We need to create a system to prevent this scenario from happening as much as possible. The idea is that involuntary disruptions are unavoidable. What we can optimise is preventing voluntary disruptions from occurring during an involuntary disruption incident.

Pod Disruption Budget with Kafka Monitoring Service

A Pod Disruption Budget(PDB) in K8s is established to monitor the broker pods deployed on K8s. Once the PDB detects any offline broker, it will breach the disruption budget to prevent any other broker on K8s from being evicted.

However, there is no native way for a PDB to detect the state of brokers on EC2 instances. We set up an additional service called the Kafka Monitoring Service to include the state of brokers on EC2 in our monitoring scope. This watches the overall health of the Kafka cluster by checking for Under Replicated Partitions (URPs). If URPs are detected, the service enters an unready state.

The PDB is configured to monitor both the Kafka Monitoring Service and the brokers deployed on K8s: it can detect not only the offline brokers on K8s by directly watching the broker pods, but also the offline brokers on EC2 via the Kafka Monitoring Service.

PDB watches Kafka monitoring service and brokers on K8s to prevent unexpected disruptions

Zookeeper Migration

We’ve successfully migrated Kafka brokers from EC2 instances to K8s.

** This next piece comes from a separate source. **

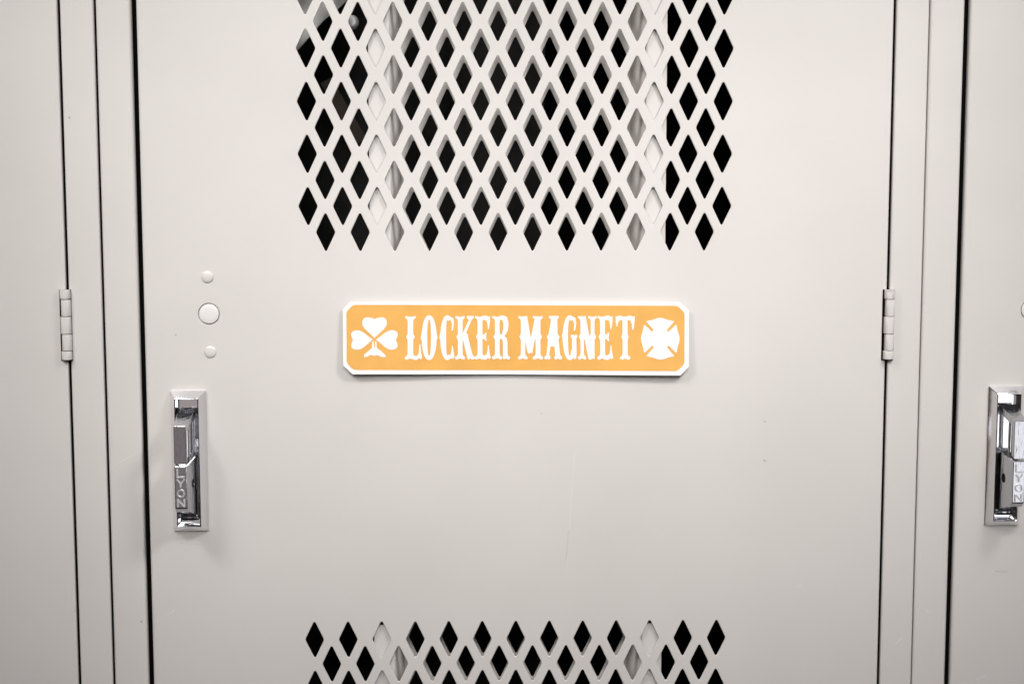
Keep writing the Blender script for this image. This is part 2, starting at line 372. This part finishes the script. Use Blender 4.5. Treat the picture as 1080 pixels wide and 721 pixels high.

However, the Zookeeper cluster is still running on the EC2 instances.

Kafka on K8s; Zookeeper on EC2

Of course, we can migrate the Zookeeper cluster via the similar manner as we migrate Kafka brokers. However, there is an even better idea! At Kafka version 3.6, Kraft finally reached General Availability, meaning we can use brokers with the controller role powered by Kraft to replace Zookeeper. Since the brokers are already running on K8s, it is easy to set up a new set of brokers with the controller role.

Migrate zookeeper to Kraft controller

Summary

By applying the strategy of Broker-Level migration within a consolidated Kafka cluster, we successfully migrated all Kafka clusters to K8s. The migration process is fully seamless from clients’ perspective, with no incidents caused by the migration.

Managing Kafka on K8s is much easier compared to EC2, thanks to the robust, scalable, and flexible platform provided by K8s that automates many operational tasks: from deployment to monitoring, scaling, and self-healing. The well-defined K8s objects and Custom Resource Definition(CRD) allows us to build operators around Kafka to further automate operational tasks.

The improved automation and reduced operational overheads not only enables us to iterate on our Kafka ecosystem at a much faster pace, but also frees up development time for the team to focus more on new development tasks.